Universal Studios of Art: Professionalization and Contributions to Art Education in Nigeria

Panoramic view on Lagos Marina. Image courtesy of Wikimedia

Curated by Giorgia Gandolfini

Abstract

Dr Augustine Okolo Bardi, Associate Professor at the University of Benin (Benin City, Nigeria) investigated the activities of artists at the Universal Studios of Art based in Lagos, Nigeria. Before the hosting of the 2nd Black World African Festival of Arts and Culture in 1977 tagged (FESTAC ’77), art development in Nigeria was at a moderate speed in terms of advancement. But the hosting of (FESTAC’77) exposed some wealth of art in the society through exhibitions, seminars, workshops and other art activities. The success of FESTAC ’77 opened a corridor of participants by professionals in the arts at the National Theatre complex which housed the National Gallery of Arts (NGA). The premise was used to groom budding artists both formally and informally.
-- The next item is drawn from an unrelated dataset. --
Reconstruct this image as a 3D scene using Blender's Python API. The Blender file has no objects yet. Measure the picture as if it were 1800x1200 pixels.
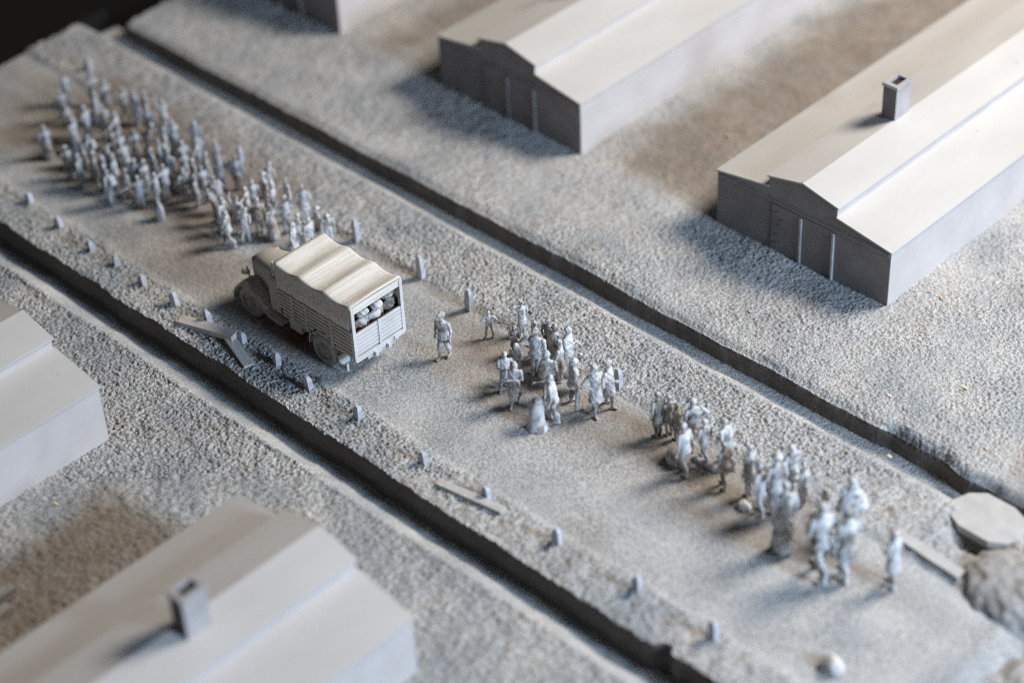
import bpy, bmesh, math, random
import numpy as np
from mathutils import Vector, Matrix
random.seed(7); rng = np.random.RandomState(7)
S = bpy.context.scene; COL = S.collection

# ------------------------------------------------------------------ camera, world, lamps, exposure
FPX, TH, RO, YA, DIST = 3850.69, 0.67700, -0.0516136, -0.80006, 64.0
def _cam():
    f = np.array([0, math.cos(TH), -math.sin(TH)]); r = np.array([1, 0, 0.]); d = np.cross(f, r)
    M = np.array([r, d, f]); cr, sr = math.cos(RO), math.sin(RO)
    M = np.array([[cr, -sr, 0], [sr, cr, 0], [0, 0, 1]]) @ M
    c, s = math.cos(YA), math.sin(YA)
    return M @ np.array([[c, -s, 0], [s, c, 0], [0, 0, 1]])
CM = _cam(); CP = -DIST * CM[2]
cd = bpy.data.cameras.new('camera'); cam = bpy.data.objects.new('camera', cd); COL.objects.link(cam)
cam.matrix_world = Matrix(((CM[0][0], -CM[1][0], -CM[2][0], CP[0]), (CM[0][1], -CM[1][1], -CM[2][1], CP[1]),
                           (CM[0][2], -CM[1][2], -CM[2][2], CP[2]), (0, 0, 0, 1)))
cd.sensor_width = 36; cd.lens = FPX / 1800 * 36; cd.clip_start = 0.5; cd.clip_end = 600
cd.dof.use_dof = True; cd.dof.focus_distance = 62.8; cd.dof.aperture_fstop = 0.063
S.camera = cam
W = bpy.data.worlds.new('World'); S.world = W; W.use_nodes = True
W.node_tree.nodes['Background'].inputs[0].default_value = (0.95, 0.97, 1.0, 1)
W.node_tree.nodes['Background'].inputs[1].default_value = 0.035
def area(name, loc, target, size, power, col):
    l = bpy.data.lights.new(name, 'AREA'); l.shape = 'DISK'; l.size = size; l.energy = power; l.color = col
    o = bpy.data.objects.new(name, l); COL.objects.link(o); o.location = loc
    o.rotation_euler = (Vector(target) - Vector(loc)).to_track_quat('-Z', 'Y').to_euler(); return o
area('warm_lamp', (24, 47, 52), (2, 0, 0), 25.0, 70000, (1.0, 0.915, 0.815))
area('cool_lamp', (66, 4.5, 26.5), (0, -1, 0), 17.0, 54000, (0.60, 0.775, 1.0))
S.view_settings.view_transform = 'Standard'; S.view_settings.look = 'None'
S.cycles.filter_width = 1.15; S.cycles.use_denoising = False
S.view_settings.exposure = 0; S.view_settings.gamma = 1

def at(px, py, z=0.0):
    """point of the model at height z seen at this pixel of the 1800 px photograph"""
    d = CM.T @ np.array([(px - 900) / FPX, (py - 600) / FPX, 1]); t = (z - CP[2]) / d[2]
    p = CP + t * d; return Vector((p[0], p[1], z))
def proj(x, y, z):
    P = np.stack([x - CP[0], y - CP[1], z - CP[2]]); q = np.tensordot(CM, P, axes=(1, 0))
    return 900 + FPX * q[0] / q[2], 600 + FPX * q[1] / q[2]
def height_from(px, top, base):
    zs = np.linspace(.3, 3.2, 600)
    _, v = proj(np.full(600, base.x), np.full(600, base.y), zs)
    return float(zs[int(np.argmin(abs(v - top)))])

# ------------------------------------------------------------------ noise
_perm = rng.permutation(1024); _ga = rng.rand(1024) * 2 * math.pi; _r1, _r2, _r3 = rng.rand(3, 1024)
def pn(x, y, seed=0):
    x = np.asarray(x, float) + 311.7 + seed * 17.31; y = np.asarray(y, float) + 173.9 + seed * 7.77
    xi = np.floor(x).astype(np.int64); yi = np.floor(y).astype(np.int64); fx = x - xi; fy = y - yi
    u = fx * fx * fx * (fx * (fx * 6 - 15) + 10); v = fy * fy * fy * (fy * (fy * 6 - 15) + 10)
    def g(i, j, dx, dy):
        a = _ga[_perm[(_perm[i & 1023] + j) & 1023]]; return np.cos(a) * dx + np.sin(a) * dy
    a = g(xi, yi, fx, fy); b = g(xi + 1, yi, fx - 1, fy); c = g(xi, yi + 1, fx, fy - 1); d = g(xi + 1, yi + 1, fx - 1, fy - 1)
    return ((a * (1 - u) + b * u) * (1 - v) + (c * (1 - u) + d * u) * v) * 1.5
def grains(x, y, cell, seed):
    """rounded grains, one per jittered cell"""
    gx = x / cell; gy = y / cell; ix = np.floor(gx).astype(np.int64); iy = np.floor(gy).astype(np.int64); h = np.zeros_like(gx)
    for di in (-1, 0, 1):
        for dj in (-1, 0, 1):
            ci = ix + di; cj = iy + dj; k = _perm[(_perm[(ci + seed * 31) & 1023] + cj) & 1023]
            px = ci + .15 + .7 * _r1[k]; py = cj + .15 + .7 * _r2[k]; rr = .45 + .4 * _r3[k]
            q = ((gx - px) ** 2 + (gy - py) ** 2) / (rr * rr)
            h = np.maximum(h, np.sqrt(np.clip(1 - q, 0, 1)) * (.45 + .55 * _r2[k]))
    return h
def sm(a, b, x):
    t = np.clip((x - a) / (b - a), 0, 1); return t * t * (3 - 2 * t)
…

The huge success of this exercise by the invited independent artists as artists-in-residence advanced the growth of art education in Lagos metropolis and extended to institutions which sent students to the center on training. However, this huge success was bridged when a misunderstanding ensued between the authority of the gallery and the independent artists. This quarrel led to the establishment of the Universal Studios of Art in 1996 under the leadership of Bisi Fakeye, a renowned traditional sculptor. At the Universal Studios of Art (USA), Lagos, Nigeria students can learn from any section, such as pottery, sculpture, metal designing, graphics, textile, bead-making, print-making and many others. Art training has greatly increased the potential for empowerment of local  youths and adults.